Exercise →
Filter the records for lines holding the string "Blender".

---------- Data section

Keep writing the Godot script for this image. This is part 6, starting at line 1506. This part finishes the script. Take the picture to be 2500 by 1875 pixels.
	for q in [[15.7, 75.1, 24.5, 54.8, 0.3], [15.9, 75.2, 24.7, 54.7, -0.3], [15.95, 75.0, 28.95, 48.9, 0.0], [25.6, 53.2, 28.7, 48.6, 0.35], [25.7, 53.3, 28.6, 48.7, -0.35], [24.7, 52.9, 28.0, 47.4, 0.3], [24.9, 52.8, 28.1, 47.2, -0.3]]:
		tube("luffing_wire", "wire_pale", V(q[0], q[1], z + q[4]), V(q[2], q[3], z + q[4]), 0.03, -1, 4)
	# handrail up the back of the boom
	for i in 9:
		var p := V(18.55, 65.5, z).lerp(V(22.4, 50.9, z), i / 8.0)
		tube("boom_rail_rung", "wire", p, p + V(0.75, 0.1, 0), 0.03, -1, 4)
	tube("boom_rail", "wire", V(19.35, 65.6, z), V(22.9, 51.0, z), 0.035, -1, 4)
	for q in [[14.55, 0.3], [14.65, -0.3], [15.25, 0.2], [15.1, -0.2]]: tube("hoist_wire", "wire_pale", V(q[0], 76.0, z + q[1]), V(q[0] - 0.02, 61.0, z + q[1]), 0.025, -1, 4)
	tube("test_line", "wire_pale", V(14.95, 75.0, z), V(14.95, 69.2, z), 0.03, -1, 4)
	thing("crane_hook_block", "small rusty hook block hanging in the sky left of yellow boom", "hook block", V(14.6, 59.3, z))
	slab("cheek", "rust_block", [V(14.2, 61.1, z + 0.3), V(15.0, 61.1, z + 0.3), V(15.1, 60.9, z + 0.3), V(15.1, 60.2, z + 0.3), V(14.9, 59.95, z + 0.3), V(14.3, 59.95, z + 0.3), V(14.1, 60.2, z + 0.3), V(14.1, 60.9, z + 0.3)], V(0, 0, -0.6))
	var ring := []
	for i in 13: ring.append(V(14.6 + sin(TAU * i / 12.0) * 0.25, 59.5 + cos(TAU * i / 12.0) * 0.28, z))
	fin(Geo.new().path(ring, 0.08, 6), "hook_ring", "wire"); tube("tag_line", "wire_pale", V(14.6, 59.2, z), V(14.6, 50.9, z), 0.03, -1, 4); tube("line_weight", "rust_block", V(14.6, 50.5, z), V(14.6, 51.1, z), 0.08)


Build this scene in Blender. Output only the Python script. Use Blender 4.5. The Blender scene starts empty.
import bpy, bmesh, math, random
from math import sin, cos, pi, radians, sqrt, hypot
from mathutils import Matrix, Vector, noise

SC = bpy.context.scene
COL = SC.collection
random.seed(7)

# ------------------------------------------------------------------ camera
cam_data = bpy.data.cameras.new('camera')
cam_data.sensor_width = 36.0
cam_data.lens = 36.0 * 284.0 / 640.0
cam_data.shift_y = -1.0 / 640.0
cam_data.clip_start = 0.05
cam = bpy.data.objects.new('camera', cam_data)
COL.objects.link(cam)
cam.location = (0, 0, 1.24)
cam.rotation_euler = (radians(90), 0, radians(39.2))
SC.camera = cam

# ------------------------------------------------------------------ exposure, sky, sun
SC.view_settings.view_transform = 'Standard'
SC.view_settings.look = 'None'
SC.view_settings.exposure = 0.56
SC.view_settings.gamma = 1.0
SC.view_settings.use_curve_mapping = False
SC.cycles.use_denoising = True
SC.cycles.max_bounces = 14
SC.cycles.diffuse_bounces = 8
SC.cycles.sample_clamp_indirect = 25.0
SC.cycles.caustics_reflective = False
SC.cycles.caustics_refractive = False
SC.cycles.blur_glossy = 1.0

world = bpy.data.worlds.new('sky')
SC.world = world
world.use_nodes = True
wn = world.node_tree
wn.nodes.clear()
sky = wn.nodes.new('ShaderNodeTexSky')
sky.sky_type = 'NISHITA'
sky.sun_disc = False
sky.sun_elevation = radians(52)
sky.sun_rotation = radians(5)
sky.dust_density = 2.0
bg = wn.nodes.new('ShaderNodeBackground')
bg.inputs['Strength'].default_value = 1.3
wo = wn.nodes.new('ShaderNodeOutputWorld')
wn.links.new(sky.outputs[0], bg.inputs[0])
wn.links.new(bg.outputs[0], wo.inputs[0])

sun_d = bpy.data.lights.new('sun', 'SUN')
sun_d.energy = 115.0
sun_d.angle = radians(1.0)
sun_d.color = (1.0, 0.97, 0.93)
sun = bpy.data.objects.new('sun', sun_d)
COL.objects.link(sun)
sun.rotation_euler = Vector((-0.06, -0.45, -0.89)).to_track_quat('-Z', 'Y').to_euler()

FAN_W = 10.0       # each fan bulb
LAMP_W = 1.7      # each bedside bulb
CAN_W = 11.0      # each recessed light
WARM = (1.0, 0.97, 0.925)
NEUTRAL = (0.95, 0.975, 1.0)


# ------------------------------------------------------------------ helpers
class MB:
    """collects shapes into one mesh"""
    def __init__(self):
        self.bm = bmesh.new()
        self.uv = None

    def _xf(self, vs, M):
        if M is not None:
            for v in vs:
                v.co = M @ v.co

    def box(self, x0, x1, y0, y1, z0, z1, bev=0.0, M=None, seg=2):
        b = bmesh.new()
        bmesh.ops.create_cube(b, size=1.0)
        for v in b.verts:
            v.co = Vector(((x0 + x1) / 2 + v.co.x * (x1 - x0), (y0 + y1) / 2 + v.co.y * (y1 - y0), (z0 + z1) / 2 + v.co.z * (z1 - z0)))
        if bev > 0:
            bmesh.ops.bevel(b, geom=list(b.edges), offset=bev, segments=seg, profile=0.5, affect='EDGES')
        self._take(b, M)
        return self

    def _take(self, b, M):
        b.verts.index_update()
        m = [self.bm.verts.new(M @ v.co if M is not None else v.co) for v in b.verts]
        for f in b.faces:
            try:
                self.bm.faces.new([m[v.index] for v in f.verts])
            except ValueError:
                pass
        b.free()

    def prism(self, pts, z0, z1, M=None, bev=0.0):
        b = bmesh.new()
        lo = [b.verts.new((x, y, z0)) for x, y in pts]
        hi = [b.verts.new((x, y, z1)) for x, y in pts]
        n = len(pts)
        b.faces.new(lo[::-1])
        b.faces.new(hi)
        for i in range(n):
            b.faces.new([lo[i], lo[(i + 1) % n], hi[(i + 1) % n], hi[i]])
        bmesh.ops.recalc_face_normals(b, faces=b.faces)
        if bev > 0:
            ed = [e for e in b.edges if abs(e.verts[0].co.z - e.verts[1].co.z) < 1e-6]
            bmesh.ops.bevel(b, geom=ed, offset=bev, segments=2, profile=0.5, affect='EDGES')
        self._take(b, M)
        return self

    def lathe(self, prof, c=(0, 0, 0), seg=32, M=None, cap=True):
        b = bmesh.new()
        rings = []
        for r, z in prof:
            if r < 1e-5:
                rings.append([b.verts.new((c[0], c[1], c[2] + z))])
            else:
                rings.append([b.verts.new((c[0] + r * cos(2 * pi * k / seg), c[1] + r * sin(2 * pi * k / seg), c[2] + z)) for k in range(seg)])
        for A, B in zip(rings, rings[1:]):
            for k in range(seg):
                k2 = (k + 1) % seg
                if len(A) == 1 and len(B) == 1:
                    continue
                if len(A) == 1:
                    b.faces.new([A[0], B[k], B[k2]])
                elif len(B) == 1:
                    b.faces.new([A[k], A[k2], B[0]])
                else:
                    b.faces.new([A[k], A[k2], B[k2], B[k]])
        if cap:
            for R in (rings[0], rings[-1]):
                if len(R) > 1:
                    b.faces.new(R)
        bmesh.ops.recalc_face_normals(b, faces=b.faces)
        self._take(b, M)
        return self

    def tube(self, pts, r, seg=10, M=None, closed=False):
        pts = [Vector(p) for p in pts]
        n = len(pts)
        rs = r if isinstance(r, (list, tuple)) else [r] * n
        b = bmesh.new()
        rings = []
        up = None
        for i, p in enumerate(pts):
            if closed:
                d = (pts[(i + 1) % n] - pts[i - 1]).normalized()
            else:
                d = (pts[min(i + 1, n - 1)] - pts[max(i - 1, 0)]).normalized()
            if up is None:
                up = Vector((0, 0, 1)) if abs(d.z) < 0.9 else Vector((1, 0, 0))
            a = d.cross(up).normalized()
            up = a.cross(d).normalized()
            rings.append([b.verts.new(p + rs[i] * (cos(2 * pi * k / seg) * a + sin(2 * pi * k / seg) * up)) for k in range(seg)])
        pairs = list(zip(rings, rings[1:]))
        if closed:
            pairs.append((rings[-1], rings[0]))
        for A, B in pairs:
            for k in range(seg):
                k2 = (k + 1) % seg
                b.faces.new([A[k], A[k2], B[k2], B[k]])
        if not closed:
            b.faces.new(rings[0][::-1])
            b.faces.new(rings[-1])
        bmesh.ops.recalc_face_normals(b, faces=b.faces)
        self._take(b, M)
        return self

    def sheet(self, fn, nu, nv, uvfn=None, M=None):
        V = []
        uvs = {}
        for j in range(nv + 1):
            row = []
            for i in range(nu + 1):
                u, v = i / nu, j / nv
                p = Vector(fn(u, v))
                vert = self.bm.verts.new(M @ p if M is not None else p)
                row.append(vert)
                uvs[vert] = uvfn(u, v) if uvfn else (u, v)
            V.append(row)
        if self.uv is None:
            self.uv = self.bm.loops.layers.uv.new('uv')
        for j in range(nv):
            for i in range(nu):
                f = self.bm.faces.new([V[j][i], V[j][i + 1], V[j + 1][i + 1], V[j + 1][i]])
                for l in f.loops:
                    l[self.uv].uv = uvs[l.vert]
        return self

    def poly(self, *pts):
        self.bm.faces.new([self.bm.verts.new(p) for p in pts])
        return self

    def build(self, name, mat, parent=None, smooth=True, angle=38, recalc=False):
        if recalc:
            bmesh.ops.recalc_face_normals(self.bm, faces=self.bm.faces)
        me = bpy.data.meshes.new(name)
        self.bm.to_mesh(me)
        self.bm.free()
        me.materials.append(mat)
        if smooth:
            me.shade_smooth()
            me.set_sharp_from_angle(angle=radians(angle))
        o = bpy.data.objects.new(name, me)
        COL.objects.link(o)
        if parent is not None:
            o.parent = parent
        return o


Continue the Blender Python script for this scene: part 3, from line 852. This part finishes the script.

--------------------

Output of the exercise →
Build this scene in Blender. Output only the Python script. Use Blender 4.5. The Blender scene starts empty.
Continue the Blender Python script for this scene: part 3, from line 852. This part finishes the script.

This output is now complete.